Reel Time: The good, the bad and the ugly

This past Sunday morning I launched my boat to check out the red tide situation and look for places to fish. In the process what I found both discouraged and encouraged me.  The condition of local waters is deplorable, but we’re blessed with access to some healthy water and fish just to the north along the edges of Tampa Bay.

I started on north Longboat and worked my way to Port Manatee in Tampa Bay. The boat ramp on Longboat was awash in dead sea grass that was thick with dead fish and horseshoe crabs. Longboat Pass and the Bay had a few dead fish but very little signs of life. The same held true for Palma Sola Bay and north to the mouth of Tampa Bay. I explored Perico Bayou and began seeing seabirds, mullet and some baitfish.

reel time red tide fish
Red tide might not be killing only local fish but other sea life as well including seagrass. – Rusty Chinnis | Sun

On the west side of the river on the Bulkhead, I saw someone land a nice trout. Terra Ceia and Miguel bays looked normal with jumping mullet and diving terns.
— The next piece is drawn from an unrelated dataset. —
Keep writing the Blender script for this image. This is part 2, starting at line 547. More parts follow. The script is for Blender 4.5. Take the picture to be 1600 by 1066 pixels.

On the east side of the Skyway near Joe Island, the water was clear and full of life. I found similar conditions all the way to the port and in Clam Bar Bay and Bishop’s Harbor.

That’s the good news. On the way back, I decided to run the beach from Bean Point to Longboat Pass. That was a mistake. The water in the Gulf started out bad and got worse the farther south I went.  It was devoid of life, smelled terrible and you couldn’t see more than 6 inches deep.  On my return to the Bay, I noticed grass piled up all along the shoreline leading me to believe the red tide and anoxic conditions are killing seagrass too.

If you’re like me, you’re tired of and frustrated with the barrage of articles, newscasts and posts on the red tide bloom and would like to do something about it.  While there are many things about a red tide bloom we have no control over, there is something we do have control over – how we respond. That response includes actions we can take like the following. Sarasota Bay Estuary Program has compiled a list of eight things people can do personally to help keep the harmful and red tide feeding nutrients out of the bay.

  1. Reduce or eliminate fertilizer use;
  2. Properly dispose of pet waste;
  3. Keep leaves and grass clippings out of the bay – leave them on your yard as natural fertilizer;
  4. Keep rainwater out of the Bay. Direct downspouts into flower beds and the lawn;
  5. Drive less to lower nitrogen and CO2 emissions, which ultimately get into our waters;
  6. Keep your septic system in tip-top shape to avoid nutrient leaks;
  7. Plant native trees and plants to reduce irrigation and help soak up stormwater;
  8. Use a commercial car wash to reduce water use and manage wastewater disposal.

Secondly, we can join an organization like Sarasota Bay Watch that is working to restore populations of scallops and clams that benefit the Bay by filtering and cleaning the water column. Sarasota Bay Watch and other resource minded groups work to integrate youth outreach, experiences, education and leadership opportunities into their activities. This will help ensure that tomorrow’s leaders learn how to love and care for Sarasota Bay and our environment.

Thirdly we can educate ourselves and cast a vote for politicians that don’t put personal and corporate profits ahead of the health of the environment. If you do the research and keep an open mind, I believe the choice will be clear. Hopefully, if there’s the proverbial “pony under here somewhere,” it’s that we will pay attention to our power at the polls and will once again institute reasonable safeguards to our air and water.